新聞を読み耽る男性。彼の目の前に並ぶ半透明の袋には新聞紙や歯ブラシやらがぎゅうぎゅうに詰まっている。きっとそういう方。
横に4つ並んでいる袋が私のパソコンの向こう側にもあるので、どうしても右斜めに座っている男性の選んできた一つ一つのことを想像してしまう。
タイミングなのか巡り合わせなのかわからない。けれど沢山の過程が積み重なって今の男性とスーパーの袋4つの塊ができあがっている。思いついたのはあたりまえのことだけだった。

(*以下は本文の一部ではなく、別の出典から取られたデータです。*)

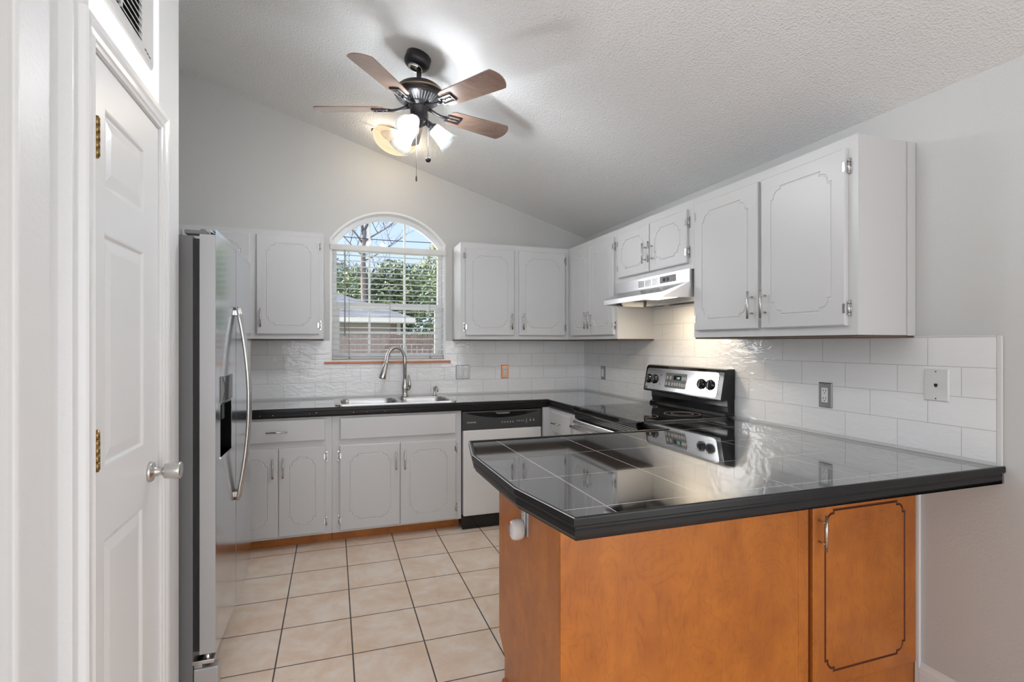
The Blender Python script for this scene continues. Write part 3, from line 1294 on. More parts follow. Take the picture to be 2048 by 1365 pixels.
# upper cabinets on the right wall (local x = -world Y)
t = thing('wall_cabinet', 'white wall cabinet with two narrow doors in the corner, left of the range hood', 'cabinet', (0, 0, 0), RW)
dd = [(.385, .713, 1.408, 2.092), (.716, 1.070, 1.408, 2.092)]
carcass(t, .0015, 1.0995, UZ0, UZ1, .305, under='under', openings=op(dd))
cab_door(t, *dd[0], .305, -1, 1.522, hinges=False)
cab_door(t, *dd[1], .305, 1, 1.522)
t = thing('wall_cabinet', 'short white two-door wall cabinet directly above the range hood', 'cabinet', (0, 0, 0), RW)
dd = [(1.130, 1.508, 1.794, 2.092), (1.516, 1.872, 1.794, 2.092)]
carcass(t, 1.1005, 1.9145, 1.758, UZ1, .305, openings=op(dd))
cab_door(t, *dd[0], .305, -1, 1.908, inset=.05)
cab_door(t, *dd[1], .305, 1, 1.908, inset=.05, hz=(1.855, 2.02))
t = thing('wall_cabinet', 'large white two-door wall cabinet at the near end of the right wall', 'cabinet', (0, 0, 0), RW)
dd = [(1.945, 2.385, 1.414, 2.095), (2.406, 2.823, 1.414, 2.095)]
carcass(t, 1.9155, 2.8608, UZ0, UZ1, .305, under='under', openings=op(dd))
cab_door(t, *dd[0], .305, -1, 1.524)
cab_door(t, *dd[1], .305, 1, 1.524, hz=(1.480, 2.024))
bm = nb()
box(bm, 2.8611, 2.8665, -.045, -.001, UZ0 - .002, UZ1, bev=.0015)
obj('scribe_strip', bm, 'white', t)

# base cabinets on the back wall
BD = .61
t = thing('base_cabinet', 'white base cabinet with one drawer over two doors, beside the fridge', 'cabinet', (0, 0, 0))
dd = [(-2.80, -2.517, .092, .664), (-2.514, -2.228, .092, .664)]
dr = [(-2.80, -2.229, .704, .848)]
carcass(t, -2.835, -2.1865, 0, .862, BD, toe=.077, openings=op(dd) + op(dr))
cab_door(t, *dd[0], BD, -1, .543, inset=.06)
cab_door(t, *dd[1], BD, 1, .543, inset=.06, hz=(.163, .595))
bm = nb()
slab(bm, *dr[0], -BD - .0195, .019)
d = obj('drawer', bm, 'white', t)
bar_handle(d, -2.522, .774, -BD - .0195, False)
t = thing('base_cabinet', 'white two-door sink base cabinet with a plain false drawer front', 'cabinet', (0, 0, 0))
dd = [(-2.139, -1.742, .092, .662), (-1.739, -1.346, .088, .658)]
dr = [(-2.136, -1.346, .70, .846)]
carcass(t, -2.1855, -1.3035, 0, .862, BD, toe=.077, top=False, openings=op(dd) + op(dr))
cab_door(t, *dd[0], BD, -1, .542, inset=.06, hz=(.163, .593))
cab_door(t, *dd[1], BD, 1, .540, inset=.06, hz=(.163, .593))
bm = nb()
slab(bm, *dr[0], -BD - .0195, .019)
obj('false_drawer_front', bm, 'white', t)
# corner base on the right wall: filler + narrow drawer stack
t = thing('base_cabinet', 'narrow white base cabinet with a drawer between dishwasher and range', 'cabinet', (0, 0, 0), RW)
dr = [(.722, 1.045, .694, .840)]
dd = [(.722, 1.045, .092, .662)]
carcass(t, .64, 1.122, 0, .862, .625, toe=.077, openings=op(dr) + op(dd))
bm = nb()
slab(bm, *dr[0], -.625 - .0195, .019)
d = obj('drawer', bm, 'white', t)
bar_handle(d, .850, .764, -.625 - .0195, False)
cab_door(t, *dd[0], .625, 1, .543, inset=.06)
bm = nb()
box(bm, .612, .6395, -.676, -.612, .077, .862)
obj('corner_filler', bm, 'white', t)

# ------------------------------------------------------------------ countertops
CZ = .918
EDGE = [(.016, CZ - .0005), (.012, CZ + .004), (.006, CZ + .0055), (.001, CZ + .004), (0, CZ), (0, CZ - .014), (.003, CZ - .018), (.008, CZ - .020),
        (.008, CZ - .025), (.005, CZ - .029), (.006, CZ - .042), (.012, CZ - .050), (.014, CZ - .056), (.016, CZ - .056)]
t = thing('countertop', 'black tiled L-shaped countertop along the sink wall and corner', 'countertop', (0, 0, 0))
FRY, FRX = -.652, -.645
SX0, SX1, SY0, SY1 = -2.155, -1.335, -.535, -.085      # sink cut-out
bm = nb()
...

一気に重いものを背負ったような気持ちになった。仕方ないので仕事を中断。
近所の酒屋さんに油揚げとあまさけ(ノンアルコール)を買いに行った。
こじんまりした店で前に改装していたのは知っていたけど、それ以来入るのは久しぶり。
磨かれたショーケースにワインが沢山並んでいる。
商品が一番よく見えるように照明も工夫されていて、鴨葱団子とか美味しそうな食材が沢山あった。
黒いエプロンで大きなお腹を隠した女性が冷凍食品のつくねや鴨葱団子の説明をしてくれる。
重くなっていた気持ちが和らぐ。

年配の女性が奥から出てきて会計をしてくれた。母娘なんだろう。
「重いリュックですねえ」
そうなんですよ、書類が沢山入っていてと返したところできづいた。

私だって外から見たら書類がパンパンに詰まったリュック背負っているから、
かなり職業不詳の人だ。
今自分の目の前にいる人がそれまでに何を背負ってきたのか、経験していたかなんて誰にもわからない。それでも積み重ねた選択の果てに私も目の前にいる女性達も存在している。
だったらなるべくにこやかに接したい。
お腹の大きな女性の笑顔はとても美しかった。けど、それは照明のせいではない。
どうぞよい1日を。
油揚げを食べるのが楽しみである。